HIs first words were something like, Maybe by now you are getting an idea of what happened to me––then he proceeded to tell me how he had turned around within half an hour of their getting on the trail, back at TM. 

He and Scott had been friends for a long time, but Scott could be sort of an asshole, he told me (and I knew by now, first-hand) . . . he even explained their differing responses to smoking pot––Scott, the maniac and Manny, Mr. Mellow. 

I felt really great having Manny there, but it turned out that he and Scott were just so used to one another, so almost one and the same and ultimately so on one another’s side, that I didn’t have him as a third person––he was just a slightly less interested, interactive partner. 

I couldn’t count on him to help me out––to defend me in any way. He was actually useless. 

When he smoked, he just got so super-mellow that he was able to ignore everything, so that by the end of the day, after dealing with all Scott’s ranting, he just got stoned, crawled in his tent and left me to be yelled at and berated. 

Oddly enough,I now realize that he was almost like a parent, like my dad, even.
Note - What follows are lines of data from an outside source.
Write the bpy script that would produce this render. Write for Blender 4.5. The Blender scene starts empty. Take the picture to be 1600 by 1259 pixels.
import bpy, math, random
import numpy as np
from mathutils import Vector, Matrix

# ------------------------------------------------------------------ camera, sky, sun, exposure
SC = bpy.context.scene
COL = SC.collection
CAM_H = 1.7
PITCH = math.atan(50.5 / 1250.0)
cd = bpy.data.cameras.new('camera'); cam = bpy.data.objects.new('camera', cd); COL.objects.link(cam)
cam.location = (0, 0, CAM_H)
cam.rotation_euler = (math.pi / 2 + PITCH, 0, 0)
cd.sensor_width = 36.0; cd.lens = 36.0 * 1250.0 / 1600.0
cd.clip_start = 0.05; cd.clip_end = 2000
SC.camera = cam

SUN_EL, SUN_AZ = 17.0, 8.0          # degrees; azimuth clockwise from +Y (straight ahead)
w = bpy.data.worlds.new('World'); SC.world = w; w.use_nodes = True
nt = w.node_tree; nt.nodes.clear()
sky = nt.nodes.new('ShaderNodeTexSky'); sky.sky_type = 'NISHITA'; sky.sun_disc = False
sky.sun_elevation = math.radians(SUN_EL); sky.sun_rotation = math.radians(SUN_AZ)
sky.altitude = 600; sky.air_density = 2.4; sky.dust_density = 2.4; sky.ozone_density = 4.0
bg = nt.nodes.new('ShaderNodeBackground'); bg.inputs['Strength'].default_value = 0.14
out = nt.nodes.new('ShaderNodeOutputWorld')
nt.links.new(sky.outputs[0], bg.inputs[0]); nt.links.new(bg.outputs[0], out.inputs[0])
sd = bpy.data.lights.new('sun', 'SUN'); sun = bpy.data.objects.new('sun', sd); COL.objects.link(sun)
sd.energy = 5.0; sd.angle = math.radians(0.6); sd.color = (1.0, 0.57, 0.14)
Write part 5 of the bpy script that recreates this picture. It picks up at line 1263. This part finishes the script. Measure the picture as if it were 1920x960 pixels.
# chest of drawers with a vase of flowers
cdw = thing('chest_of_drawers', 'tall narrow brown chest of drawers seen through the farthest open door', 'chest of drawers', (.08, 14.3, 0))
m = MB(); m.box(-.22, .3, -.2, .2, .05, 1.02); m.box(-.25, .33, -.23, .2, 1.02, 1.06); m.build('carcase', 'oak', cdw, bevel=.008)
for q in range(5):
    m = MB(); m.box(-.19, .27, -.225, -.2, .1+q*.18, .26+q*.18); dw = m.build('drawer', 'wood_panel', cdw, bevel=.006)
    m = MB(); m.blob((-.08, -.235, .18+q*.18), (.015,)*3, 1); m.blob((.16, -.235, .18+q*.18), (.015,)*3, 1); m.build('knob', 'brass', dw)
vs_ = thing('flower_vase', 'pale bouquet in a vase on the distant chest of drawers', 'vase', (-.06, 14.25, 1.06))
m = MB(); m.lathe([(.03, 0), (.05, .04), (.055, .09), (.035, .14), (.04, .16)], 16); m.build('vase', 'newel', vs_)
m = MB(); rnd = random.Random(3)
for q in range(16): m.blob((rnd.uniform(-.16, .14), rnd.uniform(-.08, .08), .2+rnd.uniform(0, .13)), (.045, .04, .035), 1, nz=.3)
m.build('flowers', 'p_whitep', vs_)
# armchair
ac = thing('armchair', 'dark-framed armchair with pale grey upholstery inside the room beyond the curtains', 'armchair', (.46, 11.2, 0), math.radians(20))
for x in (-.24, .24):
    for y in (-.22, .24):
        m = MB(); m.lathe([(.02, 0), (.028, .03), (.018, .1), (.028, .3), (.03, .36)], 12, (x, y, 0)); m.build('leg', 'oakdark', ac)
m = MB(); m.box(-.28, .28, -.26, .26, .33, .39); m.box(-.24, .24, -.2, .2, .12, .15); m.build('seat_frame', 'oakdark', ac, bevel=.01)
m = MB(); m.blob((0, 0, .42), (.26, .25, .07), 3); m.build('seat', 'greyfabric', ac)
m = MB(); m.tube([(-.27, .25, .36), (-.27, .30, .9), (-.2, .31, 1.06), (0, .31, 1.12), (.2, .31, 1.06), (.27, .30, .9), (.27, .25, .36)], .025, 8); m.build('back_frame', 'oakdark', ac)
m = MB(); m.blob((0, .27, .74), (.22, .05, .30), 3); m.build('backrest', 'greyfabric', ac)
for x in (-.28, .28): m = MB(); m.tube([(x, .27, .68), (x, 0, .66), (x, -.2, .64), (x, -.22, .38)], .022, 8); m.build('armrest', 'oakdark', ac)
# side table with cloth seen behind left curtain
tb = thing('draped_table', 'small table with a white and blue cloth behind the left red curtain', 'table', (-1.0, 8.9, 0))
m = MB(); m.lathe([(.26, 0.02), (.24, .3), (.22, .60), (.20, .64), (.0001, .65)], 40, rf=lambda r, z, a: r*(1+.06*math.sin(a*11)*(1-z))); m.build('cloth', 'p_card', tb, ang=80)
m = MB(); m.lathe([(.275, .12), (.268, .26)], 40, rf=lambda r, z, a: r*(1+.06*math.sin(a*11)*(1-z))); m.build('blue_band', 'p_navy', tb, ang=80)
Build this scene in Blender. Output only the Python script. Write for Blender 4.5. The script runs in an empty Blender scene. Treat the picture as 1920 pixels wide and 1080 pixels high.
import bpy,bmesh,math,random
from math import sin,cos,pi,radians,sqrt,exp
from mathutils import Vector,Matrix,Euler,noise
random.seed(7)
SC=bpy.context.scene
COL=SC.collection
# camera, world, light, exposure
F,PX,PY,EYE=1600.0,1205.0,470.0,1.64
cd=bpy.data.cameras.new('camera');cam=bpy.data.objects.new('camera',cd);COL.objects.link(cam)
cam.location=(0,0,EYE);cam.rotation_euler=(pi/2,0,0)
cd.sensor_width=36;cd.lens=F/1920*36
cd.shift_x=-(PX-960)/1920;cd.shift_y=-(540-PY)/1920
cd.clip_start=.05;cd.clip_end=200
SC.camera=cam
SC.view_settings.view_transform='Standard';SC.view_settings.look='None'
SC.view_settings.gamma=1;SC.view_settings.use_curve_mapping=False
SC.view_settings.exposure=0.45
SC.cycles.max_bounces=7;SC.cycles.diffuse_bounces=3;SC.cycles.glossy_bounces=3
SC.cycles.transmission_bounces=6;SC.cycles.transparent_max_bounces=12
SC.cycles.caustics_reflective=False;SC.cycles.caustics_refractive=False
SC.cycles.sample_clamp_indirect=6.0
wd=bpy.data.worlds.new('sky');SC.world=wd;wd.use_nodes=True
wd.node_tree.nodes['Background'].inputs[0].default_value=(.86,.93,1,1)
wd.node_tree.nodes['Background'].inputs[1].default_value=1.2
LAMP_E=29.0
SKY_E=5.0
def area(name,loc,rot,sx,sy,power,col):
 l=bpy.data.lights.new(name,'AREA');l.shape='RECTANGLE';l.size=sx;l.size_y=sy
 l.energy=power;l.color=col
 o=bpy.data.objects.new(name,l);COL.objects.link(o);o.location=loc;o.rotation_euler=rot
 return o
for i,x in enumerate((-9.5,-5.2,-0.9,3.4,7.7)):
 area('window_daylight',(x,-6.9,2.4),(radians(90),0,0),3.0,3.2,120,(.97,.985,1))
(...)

He could yell at me all he wanted––I wasn’t going to say anything. I wasn’t going to leave him. I didn’t have the strength and if he truly was this father-figure, I still loved the guy and hadn’t figured him out yet, so why would I leave? 

I didn’t––not for days and not until he forced me to . . . but that’s days away. 

Funny as well to think that the Bear Creek crossing would be my first obstacle. What was all that endless snow that I’d already dealt with––easy? 

And I do remember being just so happy that his shoes had burned. For a moment I thought that maybe this would  somehow be the end of his trip, or that he would be going a lot slower, but no. 

I was scheming on getting away from him. I was hating him, and yet . . . 

And this was the wettest, most miserable of trips. It rained and thundered all the time. And when it wasn’t the rain, then it was Scott, thundering down on me and why the hell I ever decided to do this again, I do not know. It’s not like I really needed, the perfect experience.